レディ・プレイヤー1(2018年製作の映画)
2.4
本作を鑑賞してあらためてスピルバーグの偉大さを痛感すると同時に複雑な心境にもなった。

社会的、政治的な要素は決して表面に出さず、徹底して娯楽映画に拘った本作。その映像面のクオリティの高さはスピルバーグだから間違いないというややファナティックな感情も吐露してしまうぐらい安定して観られる。80年代のポップカルチャーの膨大なオマージュにしても、これらの著作権を獲得するのはスピルバーグ並みの名声があって初めて可能なことだろう。

なので本作はスピルバーグでなければ決して撮れない作品であり、これほど自分の役割に対して意識的な監督はいないと感じた。
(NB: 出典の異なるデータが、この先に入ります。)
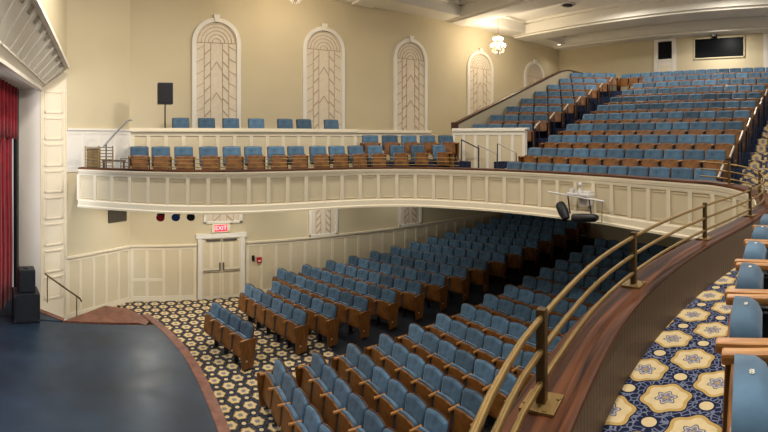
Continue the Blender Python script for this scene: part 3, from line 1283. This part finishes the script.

だがそれが映画として優れているかというと別問題。

まず本作のプロットが稚拙。仮想世界で生きるオタクが現実世界でどう生きるかという現代社会によくある葛藤をテーマにしているが、何故今さらこんなありふれた内容をスピルバーグが撮らなければならなかったのか。この内容なら2045年という近未来を舞台にする必要性も感じない。現代が舞台でも十分通じるテーマである。

それと日本に対してやり過ぎなくらいに感じるサービス精神。スピルバーグは親日家でもあるので単純に好意として受け止めるべきなのかも知れないが、これが日本に媚びた「餌あげよう演出」に感じてしまう。スピルバーグにそんな意図は無くても他作品のオマージュはもっと淡々とスマートにやって欲しい。某ゲームの技を繰り出す演出とか流石に引いてしまった。

ただ良かった点はこの仮想世界の創始者であるハリデーという人物の描写。スピルバーグ自身を思わせる部分も多い人物だが具体的な正体は明かされない。だがラストで「あなたは誰?」と問われ、カメラ目線で「私のゲームで遊んでくれてありがとう」とだけ答える。この瞬間だけは確実にスピルバーグ自身になるというこのさりげない演出には感動。

でも総合的にはやはり楽しめずテンポ良く進むが140分は長かった。インディ・ジョーンズ5に期待。